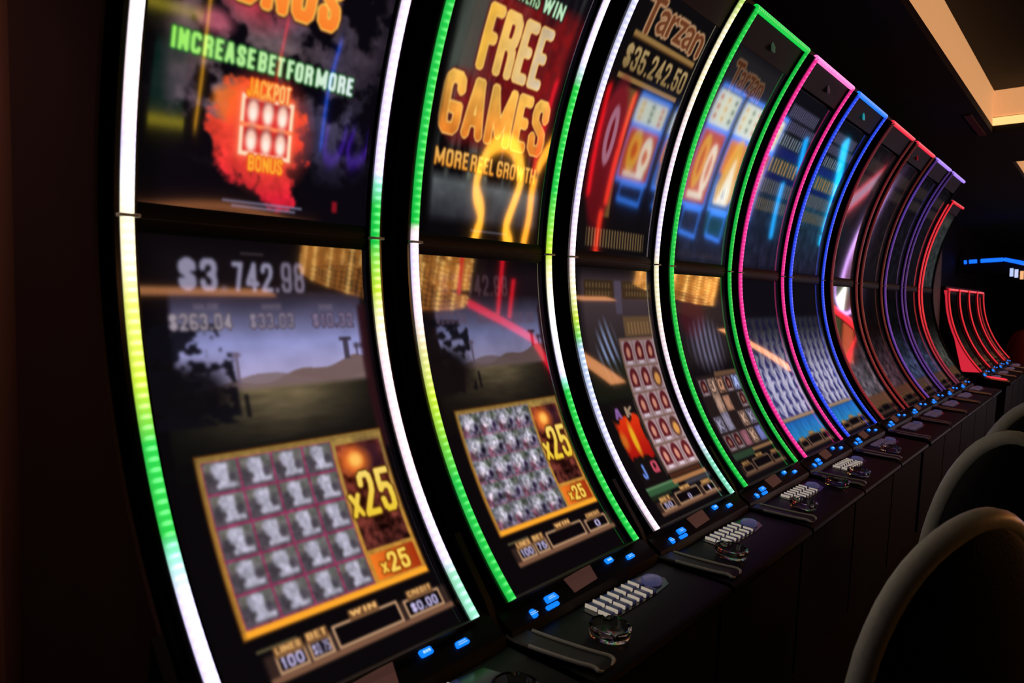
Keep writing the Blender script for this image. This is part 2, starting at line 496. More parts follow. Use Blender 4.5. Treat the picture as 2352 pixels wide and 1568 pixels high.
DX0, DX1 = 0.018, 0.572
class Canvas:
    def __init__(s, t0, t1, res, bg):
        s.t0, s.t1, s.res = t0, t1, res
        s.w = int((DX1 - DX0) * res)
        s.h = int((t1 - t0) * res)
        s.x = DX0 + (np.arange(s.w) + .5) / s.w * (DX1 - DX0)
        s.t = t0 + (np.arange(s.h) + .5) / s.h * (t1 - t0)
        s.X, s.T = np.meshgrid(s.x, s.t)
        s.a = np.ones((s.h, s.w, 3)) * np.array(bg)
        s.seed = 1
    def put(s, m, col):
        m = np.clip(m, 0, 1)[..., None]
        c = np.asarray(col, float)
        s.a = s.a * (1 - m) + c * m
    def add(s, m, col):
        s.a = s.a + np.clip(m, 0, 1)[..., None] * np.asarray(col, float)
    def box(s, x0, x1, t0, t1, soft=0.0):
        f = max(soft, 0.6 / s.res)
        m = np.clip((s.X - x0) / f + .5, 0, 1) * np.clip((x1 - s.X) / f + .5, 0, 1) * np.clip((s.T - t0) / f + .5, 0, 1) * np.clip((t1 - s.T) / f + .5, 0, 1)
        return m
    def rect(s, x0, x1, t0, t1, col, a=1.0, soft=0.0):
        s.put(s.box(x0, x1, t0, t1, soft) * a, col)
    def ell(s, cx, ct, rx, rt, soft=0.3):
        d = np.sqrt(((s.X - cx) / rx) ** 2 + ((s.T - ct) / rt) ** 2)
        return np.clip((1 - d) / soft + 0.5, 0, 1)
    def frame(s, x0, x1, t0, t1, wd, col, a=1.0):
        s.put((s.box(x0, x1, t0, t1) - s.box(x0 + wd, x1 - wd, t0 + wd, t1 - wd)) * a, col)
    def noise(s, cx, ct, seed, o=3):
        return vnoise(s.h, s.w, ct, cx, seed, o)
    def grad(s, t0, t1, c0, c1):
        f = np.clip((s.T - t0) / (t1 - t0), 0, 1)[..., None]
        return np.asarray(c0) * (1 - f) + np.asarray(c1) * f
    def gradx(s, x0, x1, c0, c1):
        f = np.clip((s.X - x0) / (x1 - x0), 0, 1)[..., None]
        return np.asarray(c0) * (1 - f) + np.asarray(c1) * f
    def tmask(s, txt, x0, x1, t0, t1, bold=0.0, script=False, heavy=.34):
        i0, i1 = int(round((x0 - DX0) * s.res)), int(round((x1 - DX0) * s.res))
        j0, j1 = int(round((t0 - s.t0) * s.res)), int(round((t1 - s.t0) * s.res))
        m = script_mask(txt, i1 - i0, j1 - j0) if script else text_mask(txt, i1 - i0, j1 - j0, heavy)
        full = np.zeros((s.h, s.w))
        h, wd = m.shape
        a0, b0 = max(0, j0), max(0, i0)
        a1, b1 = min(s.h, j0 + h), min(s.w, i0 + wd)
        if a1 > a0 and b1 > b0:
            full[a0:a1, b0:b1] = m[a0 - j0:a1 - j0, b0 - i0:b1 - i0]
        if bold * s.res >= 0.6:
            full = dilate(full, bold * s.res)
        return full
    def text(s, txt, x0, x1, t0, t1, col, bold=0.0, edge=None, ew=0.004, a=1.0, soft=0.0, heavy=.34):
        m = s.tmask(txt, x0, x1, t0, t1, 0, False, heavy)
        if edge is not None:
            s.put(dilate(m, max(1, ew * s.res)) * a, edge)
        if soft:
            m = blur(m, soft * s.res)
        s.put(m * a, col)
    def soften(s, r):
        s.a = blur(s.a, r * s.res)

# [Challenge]
Restate the listing above word for word, and skip the pictures.

# [Written answer]
Keep writing the Blender script for this image. This is part 2, starting at line 496. More parts follow. Use Blender 4.5. Treat the picture as 2352 pixels wide and 1568 pixels high.
DX0, DX1 = 0.018, 0.572
class Canvas:
    def __init__(s, t0, t1, res, bg):
        s.t0, s.t1, s.res = t0, t1, res
        s.w = int((DX1 - DX0) * res)
        s.h = int((t1 - t0) * res)
        s.x = DX0 + (np.arange(s.w) + .5) / s.w * (DX1 - DX0)
        s.t = t0 + (np.arange(s.h) + .5) / s.h * (t1 - t0)
        s.X, s.T = np.meshgrid(s.x, s.t)
        s.a = np.ones((s.h, s.w, 3)) * np.array(bg)
        s.seed = 1
    def put(s, m, col):
        m = np.clip(m, 0, 1)[..., None]
        c = np.asarray(col, float)
        s.a = s.a * (1 - m) + c * m
    def add(s, m, col):
        s.a = s.a + np.clip(m, 0, 1)[..., None] * np.asarray(col, float)
    def box(s, x0, x1, t0, t1, soft=0.0):
        f = max(soft, 0.6 / s.res)
        m = np.clip((s.X - x0) / f + .5, 0, 1) * np.clip((x1 - s.X) / f + .5, 0, 1) * np.clip((s.T - t0) / f + .5, 0, 1) * np.clip((t1 - s.T) / f + .5, 0, 1)
        return m
    def rect(s, x0, x1, t0, t1, col, a=1.0, soft=0.0):
        s.put(s.box(x0, x1, t0, t1, soft) * a, col)
    def ell(s, cx, ct, rx, rt, soft=0.3):
        d = np.sqrt(((s.X - cx) / rx) ** 2 + ((s.T - ct) / rt) ** 2)
        return np.clip((1 - d) / soft + 0.5, 0, 1)
    def frame(s, x0, x1, t0, t1, wd, col, a=1.0):
        s.put((s.box(x0, x1, t0, t1) - s.box(x0 + wd, x1 - wd, t0 + wd, t1 - wd)) * a, col)
    def noise(s, cx, ct, seed, o=3):
        return vnoise(s.h, s.w, ct, cx, seed, o)
    def grad(s, t0, t1, c0, c1):
        f = np.clip((s.T - t0) / (t1 - t0), 0, 1)[..., None]
        return np.asarray(c0) * (1 - f) + np.asarray(c1) * f
    def gradx(s, x0, x1, c0, c1):
        f = np.clip((s.X - x0) / (x1 - x0), 0, 1)[..., None]
        return np.asarray(c0) * (1 - f) + np.asarray(c1) * f
    def tmask(s, txt, x0, x1, t0, t1, bold=0.0, script=False, heavy=.34):
        i0, i1 = int(round((x0 - DX0) * s.res)), int(round((x1 - DX0) * s.res))
        j0, j1 = int(round((t0 - s.t0) * s.res)), int(round((t1 - s.t0) * s.res))
        m = script_mask(txt, i1 - i0, j1 - j0) if script else text_mask(txt, i1 - i0, j1 - j0, heavy)
        full = np.zeros((s.h, s.w))
        h, wd = m.shape
        a0, b0 = max(0, j0), max(0, i0)
        a1, b1 = min(s.h, j0 + h), min(s.w, i0 + wd)
        if a1 > a0 and b1 > b0:
            full[a0:a1, b0:b1] = m[a0 - j0:a1 - j0, b0 - i0:b1 - i0]
        if bold * s.res >= 0.6:
            full = dilate(full, bold * s.res)
        return full
    def text(s, txt, x0, x1, t0, t1, col, bold=0.0, edge=None, ew=0.004, a=1.0, soft=0.0, heavy=.34):
        m = s.tmask(txt, x0, x1, t0, t1, 0, False, heavy)
        if edge is not None:
            s.put(dilate(m, max(1, ew * s.res)) * a, edge)
        if soft:
            m = blur(m, soft * s.res)
        s.put(m * a, col)
    def soften(s, r):
        s.a = blur(s.a, r * s.res)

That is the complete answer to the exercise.